According to Team Marketing Report, the Cubs had the third-highest average for ticket prices in 2015, and now, in the highest price increase since 2010, the average ticket price will go up by about ten percent. The team’s Senior Vice President of Sales and Partnerships, Colin Faulkner, explains the actions.

“We’ve clearly seen an increase in demand, so that helped factor into an increase in our prices. Our goal is to remain competitive for the long term and provide value to our fans for a competitive baseball team, but also (value) in their tickets.”

The number of “marquee” games has jumped from 9 to 14 for next year, the only of which that has been officially announced is a game in September against the Cardinals, so that bumps up ticket prices for those five games. In addition, a section of the outfield terrace reserve has been reclassified as a corner box reserve, and that section will see a crazy 43% increase in pricing. Ouch.

The highest average price (including that lovely amusement tax) for 2016 is $118 for a club infield box, while the lowest is $23 for an upper deck outfield reserve seat. Thankfully, bleacher seats are expected to remain about the same.

Bruce Levine of CBS Chicago gave a quick breakdown of how this breaks down.

“What this means is the franchise should reel in an extra $20 million based on three million tickets sold next season. The average ticket price will jump to around $51 for 2016.”
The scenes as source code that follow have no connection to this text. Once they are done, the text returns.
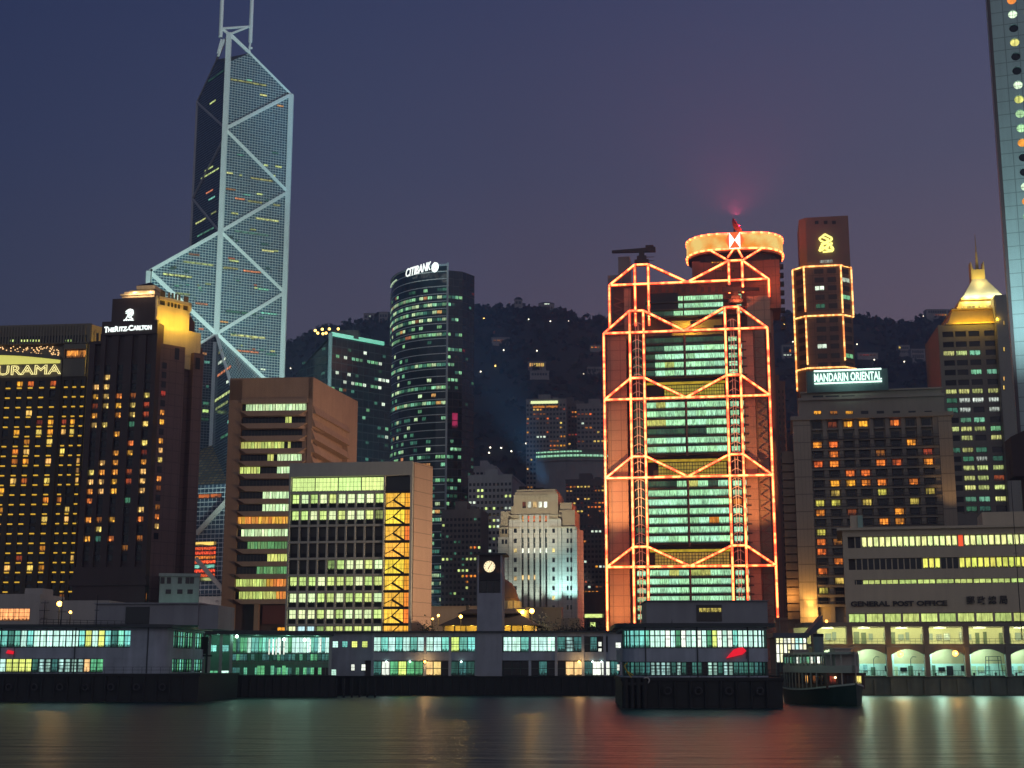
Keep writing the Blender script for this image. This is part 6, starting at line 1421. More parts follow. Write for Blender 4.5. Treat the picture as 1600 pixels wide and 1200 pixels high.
def pier_head(name, label, px0, px1, pyw, phi, r, ydeck, ywin, yroof, upper, lower, dep, base_px, hasright=True):
    Y = on_z(px0, pyw, 0).y; s = Bld(name, label, 'pier', px0, ydeck, Y, phi, 0); F = s.F; W_ = F.u(px1, ydeck); xm = (px0 + px1) / 2
    z = lambda y: F.z(xm, y); p = ring_path(W_, dep, r)
    m = MB(); bx0, bx1 = F.u(base_px[0], pyw), F.u(base_px[1], pyw); m.box(bx0, bx1, -1.2, dep, -3, z(ydeck) - .5); m.box(bx0 - .2, bx1 + .2, -1.4, dep, z(ydeck) - .49, z(ydeck) - .05)
    for k in range(int((bx1 - bx0) / 2.2)): m.tube((bx0 + 1 + k * 2.2, -1.35, -2), (bx0 + 1 + k * 2.2, -1.35, z(ydeck) - .6), .22, 6)
    m.build('pile_base', PILE, s)
    m = MB()
    for zz in (.55, 1.05): m.bar((bx0 + .3, -1.1, z(ydeck) + zz), (bx1 - .3, -1.1, z(ydeck) + zz), .05, .05)
    for k in range(int((bx1 - bx0) / 1.6)): m.bar((bx0 + .3 + k * 1.6, -1.1, z(ydeck) - .1), (bx0 + .3 + k * 1.6, -1.1, z(ydeck) + 1.05), .05, .05)
    m.build('deck_railing', PT, s)
    for k in range(int((bx1 - bx0) / 4.4)):
        m = MB(); c_ = Vector((bx0 + 2.1 + k * 4.4, -1.75, 2.4)); m.path([c_ + Vector((.5 * math.cos(2 * math.pi * q / 10), 0, .5 * math.sin(2 * math.pi * q / 10))) for q in range(11)], .17, 6); m.build('tyre_fender', wall('old_tyre', (.05, .05, .05), .9), s)
    inn = inset(p, .9, W_, dep)
    m = MB(); m.prism(inn, z(ydeck), z(yroof) - .3); m.build('core', DCON, s)
    m = MB(); m.prism(p, z(ywin[1]) , z(ywin[2])); m.prism(p, z(ydeck) - .04, z(ywin[3]) ); m.prism(p, z(ywin[0]), z(yroof) - .31); m.build('wall', PG, s)
    m = MB(); q = inset(p, -1.1, W_, dep); m.prism(q, z(yroof) - .3, z(yroof) + .25); m.build('roof', PT, s)
    # panes follow the rounded front
    segs = []
    for a_, c_ in zip(p[:-2], p[1:-2]):
        d_ = Vector((c_[0] - a_[0], c_[1] - a_[1], 0)); segs.append((Fac(s, a_[0], a_[1], math.degrees(math.atan2(d_.y, d_.x))), d_.length))
    segs += [(Fac(s, W_, r, 90), dep - r)] if hasright else []
    P = Panes(); fm = MB(); wm = MB()
    for lvl, row, z0, z1 in ((0, upper, z(ywin[1]), z(ywin[0])), (1, lower, z(ywin[3]), z(ywin[2]))):
        for gi, (G_, L_) in enumerate(segs):
            big = L_ > 4; n = len(row) if big and G_.a == 0 else max(1, round(L_ / 1.6))
            for k in range(n):
                ch = row[k] if (big and G_.a == 0) else (row[0] if gi < 6 else row[-1] if row[-1] != '_' else '__GDGMGDGG_GMGDGGG'[k % 18] if big else '_')
                a_, c_ = L_ * k / n, L_ * (k + 1) / n
                if ch == '_': wm.fbox(G_, a_, c_, z0 + .01, z1 - .01, -.9, -.02); continue
                P.add(G_, a_ + .08, c_ - .08, z0 + .1, z1 - .08, KEY[ch], -.35)
                fm.fbox(G_, a_ - .07, a_ + .07, z0, z1, -.6, -.12)
            fm.fbox(G_, 0, L_, z0 + (z1 - z0) * .68, z0 + (z1 - z0) * .72, -.4, -.15)
    P.finish(s); fm.build('window_frame', GFR, s)
    if wm.v: wm.build('infill_wall', PG, s)
    m = MB()
    for t in (.0, .5, .985): m.fbox(F, r + (W_ - 2 * r) * t, r + (W_ - 2 * r) * t + .18, z(ydeck), z(yroof) - .31, 0, .12)
    m.build('drainpipe', PT, s)
    return s, F, W_, z
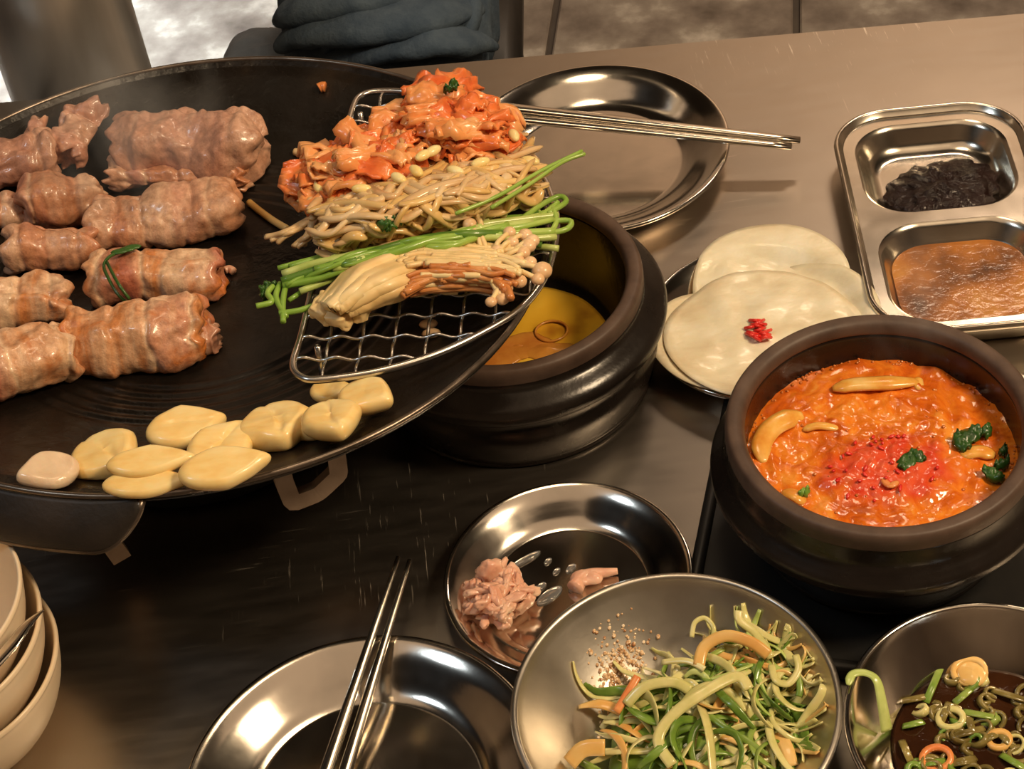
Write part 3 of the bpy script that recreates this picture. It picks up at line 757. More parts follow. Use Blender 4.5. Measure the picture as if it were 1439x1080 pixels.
for i in range(150):
    if i < 85:   # lower left lobe
        u = rk_.uniform(-1, 1); w = rk_.uniform(-1, 1)
        if u * u + w * w > 1: continue
        x = 534 + 104 * u; y = 216 + 40 * w - 30 * u; h = RB + .012 + .022 * (1 - u * u) * (1 - w * w)
    else:        # upper right lobe
        u = rk_.uniform(-1, 1); w = rk_.uniform(-1, 1)
        if u * u + w * w > 1: continue
        x = 634 + 66 * u; y = 164 + 54 * w + 8 * u; h = RB + .014 + .026 * (1 - u * u) * (1 - .7 * w * w)
    leafpatch(x, y, h, rk_.uniform(50, 100), rk_.uniform(32, 58), rk_.uniform(-.9, .5), i + .3, 'kimchi_red' if rk_.random() < .5 else 'kimchi_pale', km, .45, .45)
leafpatch(612, 128, RB + .045, 74, 46, -.1, 3.1, 'kimchi_pale', km, .15, .3)
leafpatch(640, 172, RB + .046, 74, 44, -.15, 7.9, 'kimchi_pale', km, .25, .8)
leafpatch(655, 140, RB + .044, 60, 44, .7, 5.2, 'kimchi_red', km, .4, .6)
leafpatch(470, 238, RB + .012, 86, 34, -.75, 2.2, 'kimchi_pale', km, .2, .7)
leafpatch(510, 200, RB + .022, 80, 36, -.6, 4.7, 'kimchi_red', km, .2, .7)
leafpatch(634, 122, RB + .052, 22, 9, -.6, 1.1, 'green_dark', km, .1, .4)

# bean sprouts
sp = thing('bean_sprout_pile', pp(600, 270, RB), 'pile of tan seasoned bean sprouts with yellow heads across the rack', 'bean sprouts')
mound('sprout_bed', 602, 272, 165, 38, D2(-13), .015, 'sprout', sp, 3)
rs = random.Random(5)
def strand(x, y, L, ang, h, r, m, root, curv, nm, seed, n=7, hk=.004, taper=None, sect=6, wav=.62, dip=1.0):
    pts = []; a = ang; px_, py_ = x - math.cos(ang) * L / 2, y - math.sin(ang) * L / 2 * .75
    for i in range(n):
        hh = max(RB, h + hk * mnoise.noise(Vector((i * .8, seed * 3.3, 2.0))) - .006 * dip * abs(i / (n - 1) - .5) ** 2 * 4)
        pts.append(pp(px_, py_, hh))
        st_ = L / (n - 1); px_ += math.cos(a) * st_; py_ += math.sin(a) * st_ * .8; a += curv / n + wav * mnoise.noise(Vector((i * .9, seed * 1.7, 5.0)))
    P = spline(pts, 3)
    return link(nm, *sweep(P, circ(sect + 2, r * 1.2, r * .8), None if taper is None else np.linspace(1, taper, len(P)), up=PN), m, root)
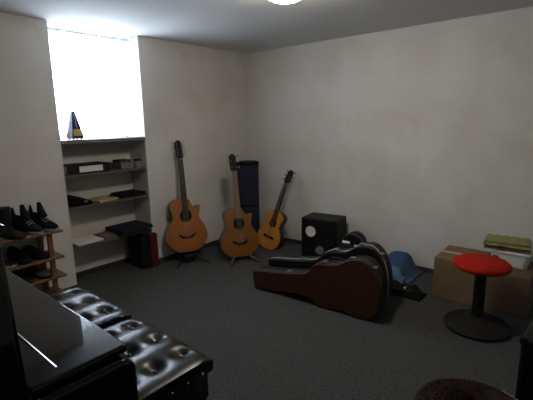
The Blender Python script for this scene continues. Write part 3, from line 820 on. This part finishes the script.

Keep in mind that those figures are the face value of the tickets. I think every one of us that’s ever been to StubHub can attest that in a lot of instances, you’re going to pay more than that. Factor in the souvenirs for the kids and the beers you know you’re going to drink, and the average cost of going to a game at Wrigley can be quite high. The question will always be if you think it’s worth it or not. Ticket prices go up constantly, but the Cubs continue to draw around three million fans each year, and with the team they’re going to put on the field in 2016, the expectations that come with the success they had this year, and the overall ambiance that comes with arguably the best ballpark in baseball, I’m quite certain that these increases won’t affect the overall attendance. It will just affect your bank account a little more.